# [Short exercise]
Among the lines below, count those with "script". Give the total alone.
Exercise materials start
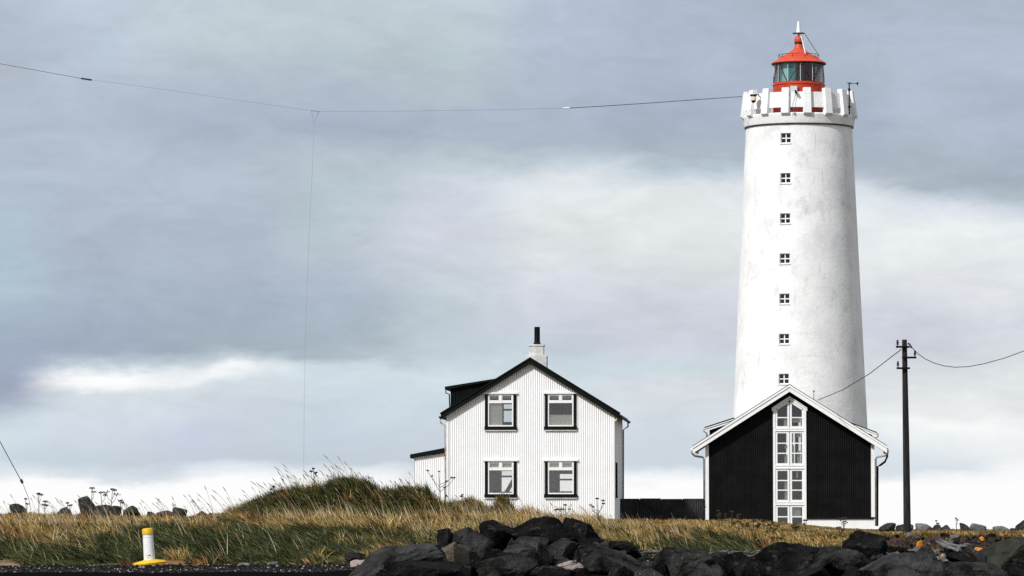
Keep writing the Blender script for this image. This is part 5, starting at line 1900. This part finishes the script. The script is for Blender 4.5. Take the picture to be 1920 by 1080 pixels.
Exercise materials end
Exercise materials start
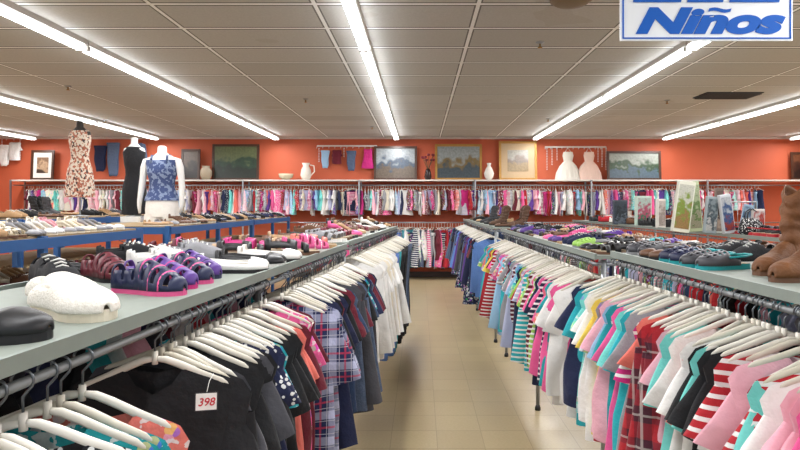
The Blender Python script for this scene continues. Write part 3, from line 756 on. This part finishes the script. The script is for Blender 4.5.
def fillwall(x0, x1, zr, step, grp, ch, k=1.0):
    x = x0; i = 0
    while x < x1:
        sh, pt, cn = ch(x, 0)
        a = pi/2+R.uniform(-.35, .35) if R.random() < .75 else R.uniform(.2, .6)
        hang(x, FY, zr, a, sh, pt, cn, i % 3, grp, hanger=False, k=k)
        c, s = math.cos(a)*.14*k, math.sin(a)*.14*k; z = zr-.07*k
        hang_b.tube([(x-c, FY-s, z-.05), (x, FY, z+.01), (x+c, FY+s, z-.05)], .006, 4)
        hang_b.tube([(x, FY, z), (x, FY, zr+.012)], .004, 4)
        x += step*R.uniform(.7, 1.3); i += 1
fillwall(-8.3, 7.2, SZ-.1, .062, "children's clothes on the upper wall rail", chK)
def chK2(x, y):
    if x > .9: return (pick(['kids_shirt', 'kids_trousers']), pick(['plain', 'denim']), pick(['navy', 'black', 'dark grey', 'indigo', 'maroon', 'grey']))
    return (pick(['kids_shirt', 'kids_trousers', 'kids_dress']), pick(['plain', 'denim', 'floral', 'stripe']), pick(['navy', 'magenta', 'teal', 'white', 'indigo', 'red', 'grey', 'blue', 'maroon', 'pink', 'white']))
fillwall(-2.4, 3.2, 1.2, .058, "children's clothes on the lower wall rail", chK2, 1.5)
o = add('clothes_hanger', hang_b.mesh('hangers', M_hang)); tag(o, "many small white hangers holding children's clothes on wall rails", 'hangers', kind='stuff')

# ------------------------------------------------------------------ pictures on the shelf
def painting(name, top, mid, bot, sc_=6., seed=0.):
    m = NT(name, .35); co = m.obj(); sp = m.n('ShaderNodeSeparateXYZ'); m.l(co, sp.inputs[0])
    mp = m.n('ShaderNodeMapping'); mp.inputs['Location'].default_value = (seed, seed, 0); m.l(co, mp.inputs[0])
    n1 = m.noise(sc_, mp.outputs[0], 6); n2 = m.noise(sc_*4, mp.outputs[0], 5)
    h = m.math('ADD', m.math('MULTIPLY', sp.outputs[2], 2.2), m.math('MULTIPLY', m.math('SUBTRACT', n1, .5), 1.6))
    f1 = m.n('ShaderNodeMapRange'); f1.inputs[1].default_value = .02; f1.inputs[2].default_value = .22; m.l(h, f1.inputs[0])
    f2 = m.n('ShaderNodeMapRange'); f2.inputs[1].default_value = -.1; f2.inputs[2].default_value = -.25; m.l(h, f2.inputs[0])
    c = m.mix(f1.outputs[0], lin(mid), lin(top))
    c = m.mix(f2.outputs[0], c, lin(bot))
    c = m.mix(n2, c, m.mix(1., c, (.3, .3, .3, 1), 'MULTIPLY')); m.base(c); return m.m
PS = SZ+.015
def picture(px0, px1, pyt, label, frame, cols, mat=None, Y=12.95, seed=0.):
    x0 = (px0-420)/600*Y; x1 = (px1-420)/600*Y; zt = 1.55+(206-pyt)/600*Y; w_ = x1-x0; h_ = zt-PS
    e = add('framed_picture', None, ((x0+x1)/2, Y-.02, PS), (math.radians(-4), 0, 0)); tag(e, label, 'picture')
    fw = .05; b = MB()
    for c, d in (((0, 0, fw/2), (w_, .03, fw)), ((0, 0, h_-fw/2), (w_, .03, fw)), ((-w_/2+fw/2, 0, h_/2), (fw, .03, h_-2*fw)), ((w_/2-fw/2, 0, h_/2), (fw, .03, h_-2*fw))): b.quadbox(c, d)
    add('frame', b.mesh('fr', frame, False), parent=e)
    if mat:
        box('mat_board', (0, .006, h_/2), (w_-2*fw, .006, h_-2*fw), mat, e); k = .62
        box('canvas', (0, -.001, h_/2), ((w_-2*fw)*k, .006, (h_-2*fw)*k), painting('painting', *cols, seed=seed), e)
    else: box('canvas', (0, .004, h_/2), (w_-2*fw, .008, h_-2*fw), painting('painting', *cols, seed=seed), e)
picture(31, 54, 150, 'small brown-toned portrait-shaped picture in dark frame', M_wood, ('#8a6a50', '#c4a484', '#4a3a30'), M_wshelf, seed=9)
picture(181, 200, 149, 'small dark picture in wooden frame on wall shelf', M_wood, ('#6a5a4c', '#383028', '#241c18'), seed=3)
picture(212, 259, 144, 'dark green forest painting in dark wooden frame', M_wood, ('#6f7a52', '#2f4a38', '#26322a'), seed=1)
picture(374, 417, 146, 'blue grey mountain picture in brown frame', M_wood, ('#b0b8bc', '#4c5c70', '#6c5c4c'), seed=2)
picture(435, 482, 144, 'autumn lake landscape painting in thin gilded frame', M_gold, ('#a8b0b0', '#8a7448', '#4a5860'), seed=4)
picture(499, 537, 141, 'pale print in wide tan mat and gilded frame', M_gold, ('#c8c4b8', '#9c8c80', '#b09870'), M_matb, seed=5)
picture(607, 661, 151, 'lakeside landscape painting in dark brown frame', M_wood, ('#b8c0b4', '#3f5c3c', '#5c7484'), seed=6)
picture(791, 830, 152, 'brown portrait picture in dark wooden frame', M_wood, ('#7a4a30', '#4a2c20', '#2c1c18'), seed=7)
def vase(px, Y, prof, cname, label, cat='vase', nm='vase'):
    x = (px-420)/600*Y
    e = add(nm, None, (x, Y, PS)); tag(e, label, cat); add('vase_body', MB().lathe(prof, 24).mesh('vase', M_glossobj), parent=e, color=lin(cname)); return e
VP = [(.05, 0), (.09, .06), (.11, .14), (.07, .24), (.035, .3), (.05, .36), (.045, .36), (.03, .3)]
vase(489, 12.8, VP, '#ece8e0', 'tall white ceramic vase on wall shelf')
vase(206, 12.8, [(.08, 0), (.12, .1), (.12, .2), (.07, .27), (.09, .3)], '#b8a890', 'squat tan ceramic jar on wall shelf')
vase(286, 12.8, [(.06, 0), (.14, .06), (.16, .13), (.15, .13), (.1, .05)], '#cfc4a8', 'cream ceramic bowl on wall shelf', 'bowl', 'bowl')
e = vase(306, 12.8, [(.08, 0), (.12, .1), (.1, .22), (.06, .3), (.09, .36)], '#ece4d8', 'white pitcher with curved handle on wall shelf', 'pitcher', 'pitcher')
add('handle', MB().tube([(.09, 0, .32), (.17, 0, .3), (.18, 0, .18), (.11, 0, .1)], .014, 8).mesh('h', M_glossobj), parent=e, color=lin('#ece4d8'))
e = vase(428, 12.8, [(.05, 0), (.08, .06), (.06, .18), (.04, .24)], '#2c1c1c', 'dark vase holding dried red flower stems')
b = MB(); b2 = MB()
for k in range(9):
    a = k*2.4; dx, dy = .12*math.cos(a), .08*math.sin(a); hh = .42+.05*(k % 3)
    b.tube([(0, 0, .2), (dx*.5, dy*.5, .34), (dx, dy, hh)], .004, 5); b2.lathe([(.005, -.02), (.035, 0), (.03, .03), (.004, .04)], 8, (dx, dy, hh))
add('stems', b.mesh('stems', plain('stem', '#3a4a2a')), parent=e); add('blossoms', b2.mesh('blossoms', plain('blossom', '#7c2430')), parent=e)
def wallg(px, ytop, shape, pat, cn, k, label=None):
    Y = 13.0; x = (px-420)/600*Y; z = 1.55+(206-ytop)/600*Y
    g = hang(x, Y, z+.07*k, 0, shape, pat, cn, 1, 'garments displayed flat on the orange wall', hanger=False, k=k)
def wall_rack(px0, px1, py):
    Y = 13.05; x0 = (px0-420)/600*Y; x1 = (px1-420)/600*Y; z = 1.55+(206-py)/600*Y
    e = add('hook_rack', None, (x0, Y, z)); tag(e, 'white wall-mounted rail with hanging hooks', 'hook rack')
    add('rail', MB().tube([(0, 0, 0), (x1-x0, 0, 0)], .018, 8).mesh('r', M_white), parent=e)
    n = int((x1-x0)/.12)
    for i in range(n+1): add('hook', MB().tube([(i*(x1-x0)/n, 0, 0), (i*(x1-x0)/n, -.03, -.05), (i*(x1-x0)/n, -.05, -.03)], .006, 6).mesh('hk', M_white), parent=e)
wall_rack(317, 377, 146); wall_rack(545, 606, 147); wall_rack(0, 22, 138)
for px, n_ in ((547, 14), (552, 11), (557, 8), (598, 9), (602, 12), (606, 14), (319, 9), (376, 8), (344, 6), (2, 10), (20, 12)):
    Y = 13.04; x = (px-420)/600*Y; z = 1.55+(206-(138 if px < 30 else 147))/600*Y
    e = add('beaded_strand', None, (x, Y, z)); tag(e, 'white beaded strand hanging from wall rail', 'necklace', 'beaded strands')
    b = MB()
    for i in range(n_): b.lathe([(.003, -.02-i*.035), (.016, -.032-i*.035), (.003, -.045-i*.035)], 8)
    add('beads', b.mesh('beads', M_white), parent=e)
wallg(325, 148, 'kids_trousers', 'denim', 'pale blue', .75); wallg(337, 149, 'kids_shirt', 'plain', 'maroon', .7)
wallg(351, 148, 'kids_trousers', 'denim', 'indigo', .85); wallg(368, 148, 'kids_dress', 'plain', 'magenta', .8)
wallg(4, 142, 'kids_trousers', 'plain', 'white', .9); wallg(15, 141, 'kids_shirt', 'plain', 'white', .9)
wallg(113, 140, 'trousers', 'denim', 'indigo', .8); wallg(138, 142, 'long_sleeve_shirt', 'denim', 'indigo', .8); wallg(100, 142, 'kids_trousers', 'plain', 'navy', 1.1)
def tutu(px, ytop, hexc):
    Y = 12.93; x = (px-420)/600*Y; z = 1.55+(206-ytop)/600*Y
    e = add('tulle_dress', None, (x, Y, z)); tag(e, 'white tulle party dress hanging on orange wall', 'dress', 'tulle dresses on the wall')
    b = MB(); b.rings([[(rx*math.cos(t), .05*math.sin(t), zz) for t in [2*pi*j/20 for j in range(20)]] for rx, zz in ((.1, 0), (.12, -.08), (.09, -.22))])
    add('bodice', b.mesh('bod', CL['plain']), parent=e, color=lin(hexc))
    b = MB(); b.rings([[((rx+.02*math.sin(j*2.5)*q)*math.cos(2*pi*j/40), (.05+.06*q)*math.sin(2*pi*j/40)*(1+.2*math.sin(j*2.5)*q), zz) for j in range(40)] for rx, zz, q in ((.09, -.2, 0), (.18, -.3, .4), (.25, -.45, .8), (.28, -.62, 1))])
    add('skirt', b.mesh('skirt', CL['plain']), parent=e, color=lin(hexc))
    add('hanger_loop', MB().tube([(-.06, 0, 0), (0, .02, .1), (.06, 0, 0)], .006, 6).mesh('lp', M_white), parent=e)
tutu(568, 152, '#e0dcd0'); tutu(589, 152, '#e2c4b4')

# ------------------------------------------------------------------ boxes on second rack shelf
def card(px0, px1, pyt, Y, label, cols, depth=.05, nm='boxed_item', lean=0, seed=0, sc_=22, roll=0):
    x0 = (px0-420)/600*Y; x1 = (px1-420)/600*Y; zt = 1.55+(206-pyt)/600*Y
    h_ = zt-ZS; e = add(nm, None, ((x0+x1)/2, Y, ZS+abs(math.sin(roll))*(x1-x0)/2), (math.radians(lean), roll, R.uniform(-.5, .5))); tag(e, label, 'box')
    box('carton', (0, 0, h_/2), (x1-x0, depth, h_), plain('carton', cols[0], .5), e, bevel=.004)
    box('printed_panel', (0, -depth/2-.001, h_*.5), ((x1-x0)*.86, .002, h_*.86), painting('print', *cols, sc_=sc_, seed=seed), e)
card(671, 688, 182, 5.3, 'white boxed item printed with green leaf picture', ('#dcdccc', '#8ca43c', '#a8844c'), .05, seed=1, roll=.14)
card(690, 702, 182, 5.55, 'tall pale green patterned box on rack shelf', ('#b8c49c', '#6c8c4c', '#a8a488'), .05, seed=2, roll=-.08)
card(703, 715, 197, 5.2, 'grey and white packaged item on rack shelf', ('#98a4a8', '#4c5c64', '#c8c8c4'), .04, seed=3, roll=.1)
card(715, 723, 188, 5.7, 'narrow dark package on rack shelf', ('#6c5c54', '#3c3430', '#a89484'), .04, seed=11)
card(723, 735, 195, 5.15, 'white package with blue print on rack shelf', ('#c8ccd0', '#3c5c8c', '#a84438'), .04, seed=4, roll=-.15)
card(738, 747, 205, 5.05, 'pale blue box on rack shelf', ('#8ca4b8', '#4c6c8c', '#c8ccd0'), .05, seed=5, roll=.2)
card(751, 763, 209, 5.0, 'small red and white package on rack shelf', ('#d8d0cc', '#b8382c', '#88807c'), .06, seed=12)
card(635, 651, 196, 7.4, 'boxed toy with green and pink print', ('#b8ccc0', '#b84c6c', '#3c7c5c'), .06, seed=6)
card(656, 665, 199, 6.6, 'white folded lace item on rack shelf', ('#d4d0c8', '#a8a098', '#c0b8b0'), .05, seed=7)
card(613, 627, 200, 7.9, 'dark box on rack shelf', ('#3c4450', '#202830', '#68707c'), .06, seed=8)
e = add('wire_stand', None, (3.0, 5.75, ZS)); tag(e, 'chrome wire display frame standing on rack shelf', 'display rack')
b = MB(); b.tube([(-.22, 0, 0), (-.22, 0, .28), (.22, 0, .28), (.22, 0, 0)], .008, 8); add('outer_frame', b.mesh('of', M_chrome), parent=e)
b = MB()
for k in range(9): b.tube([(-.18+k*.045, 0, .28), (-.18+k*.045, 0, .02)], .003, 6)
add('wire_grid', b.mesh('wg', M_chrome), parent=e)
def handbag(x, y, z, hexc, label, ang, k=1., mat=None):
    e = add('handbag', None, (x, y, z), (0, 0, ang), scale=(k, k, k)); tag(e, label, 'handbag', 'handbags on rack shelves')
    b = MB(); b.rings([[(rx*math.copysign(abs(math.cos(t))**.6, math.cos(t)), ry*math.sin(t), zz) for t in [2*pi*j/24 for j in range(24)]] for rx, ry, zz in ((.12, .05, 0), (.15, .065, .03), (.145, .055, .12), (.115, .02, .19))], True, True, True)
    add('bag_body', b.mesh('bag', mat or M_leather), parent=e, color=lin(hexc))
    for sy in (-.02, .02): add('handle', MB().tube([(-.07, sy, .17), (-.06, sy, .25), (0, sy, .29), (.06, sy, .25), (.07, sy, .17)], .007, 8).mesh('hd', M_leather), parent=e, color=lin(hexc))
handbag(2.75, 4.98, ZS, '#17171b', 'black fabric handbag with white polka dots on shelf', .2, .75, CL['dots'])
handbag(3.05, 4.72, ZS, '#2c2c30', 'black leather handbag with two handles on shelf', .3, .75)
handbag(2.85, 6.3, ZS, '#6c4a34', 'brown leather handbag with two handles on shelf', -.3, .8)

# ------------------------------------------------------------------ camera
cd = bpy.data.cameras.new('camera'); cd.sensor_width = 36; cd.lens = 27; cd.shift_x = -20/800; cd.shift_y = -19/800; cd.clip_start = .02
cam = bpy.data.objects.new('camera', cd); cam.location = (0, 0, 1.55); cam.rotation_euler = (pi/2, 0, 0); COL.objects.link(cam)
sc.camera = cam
Exercise materials end
Exercise materials start
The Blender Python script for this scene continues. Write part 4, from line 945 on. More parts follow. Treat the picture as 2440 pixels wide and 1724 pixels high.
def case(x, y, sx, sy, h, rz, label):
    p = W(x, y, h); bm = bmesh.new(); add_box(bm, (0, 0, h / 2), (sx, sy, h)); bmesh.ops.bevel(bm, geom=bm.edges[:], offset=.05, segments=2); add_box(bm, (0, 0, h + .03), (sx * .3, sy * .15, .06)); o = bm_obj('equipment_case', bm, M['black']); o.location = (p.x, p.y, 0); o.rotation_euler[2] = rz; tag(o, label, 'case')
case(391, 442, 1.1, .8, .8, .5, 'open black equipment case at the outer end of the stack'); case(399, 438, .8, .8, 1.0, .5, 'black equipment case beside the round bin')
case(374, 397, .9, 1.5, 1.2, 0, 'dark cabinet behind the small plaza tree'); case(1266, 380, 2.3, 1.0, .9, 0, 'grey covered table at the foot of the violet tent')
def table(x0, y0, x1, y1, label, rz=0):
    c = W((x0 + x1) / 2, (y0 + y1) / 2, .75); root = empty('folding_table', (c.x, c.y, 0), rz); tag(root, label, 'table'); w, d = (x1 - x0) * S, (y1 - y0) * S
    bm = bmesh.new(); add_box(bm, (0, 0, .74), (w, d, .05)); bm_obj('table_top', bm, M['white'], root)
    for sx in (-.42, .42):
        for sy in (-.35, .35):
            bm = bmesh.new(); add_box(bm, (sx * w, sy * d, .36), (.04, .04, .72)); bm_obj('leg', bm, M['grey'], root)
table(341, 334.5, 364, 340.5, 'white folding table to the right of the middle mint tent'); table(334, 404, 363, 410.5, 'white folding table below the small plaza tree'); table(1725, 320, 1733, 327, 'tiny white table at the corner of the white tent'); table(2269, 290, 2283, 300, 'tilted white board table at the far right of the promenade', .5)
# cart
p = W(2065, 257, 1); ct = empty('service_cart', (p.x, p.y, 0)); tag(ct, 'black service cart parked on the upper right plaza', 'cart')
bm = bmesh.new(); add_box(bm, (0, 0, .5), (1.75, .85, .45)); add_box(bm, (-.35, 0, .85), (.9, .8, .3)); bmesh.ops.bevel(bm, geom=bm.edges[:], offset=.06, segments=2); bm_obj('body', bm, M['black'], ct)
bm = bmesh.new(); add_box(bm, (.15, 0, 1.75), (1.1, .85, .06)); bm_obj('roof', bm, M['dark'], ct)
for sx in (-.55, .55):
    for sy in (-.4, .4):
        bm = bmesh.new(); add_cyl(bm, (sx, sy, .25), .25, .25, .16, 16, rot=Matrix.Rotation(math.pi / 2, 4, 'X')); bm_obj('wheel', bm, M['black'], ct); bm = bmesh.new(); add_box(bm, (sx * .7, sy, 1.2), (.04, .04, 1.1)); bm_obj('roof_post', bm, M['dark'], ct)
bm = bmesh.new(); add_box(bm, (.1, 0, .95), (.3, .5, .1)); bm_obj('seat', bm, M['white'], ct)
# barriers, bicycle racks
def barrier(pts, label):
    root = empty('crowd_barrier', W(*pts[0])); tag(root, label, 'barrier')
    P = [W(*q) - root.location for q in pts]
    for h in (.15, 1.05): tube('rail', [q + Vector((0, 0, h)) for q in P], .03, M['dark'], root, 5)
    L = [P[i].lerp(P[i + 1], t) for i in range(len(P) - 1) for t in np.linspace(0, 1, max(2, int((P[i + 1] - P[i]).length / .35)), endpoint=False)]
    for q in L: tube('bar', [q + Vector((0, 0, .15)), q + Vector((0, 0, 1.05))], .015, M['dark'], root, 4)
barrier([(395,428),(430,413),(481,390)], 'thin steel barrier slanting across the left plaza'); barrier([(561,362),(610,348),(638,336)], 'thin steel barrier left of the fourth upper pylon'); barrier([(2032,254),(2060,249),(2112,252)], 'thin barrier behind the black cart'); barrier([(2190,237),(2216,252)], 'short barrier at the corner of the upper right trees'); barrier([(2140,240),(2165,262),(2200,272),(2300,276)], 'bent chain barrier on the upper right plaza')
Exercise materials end
# [Exercise solution]
3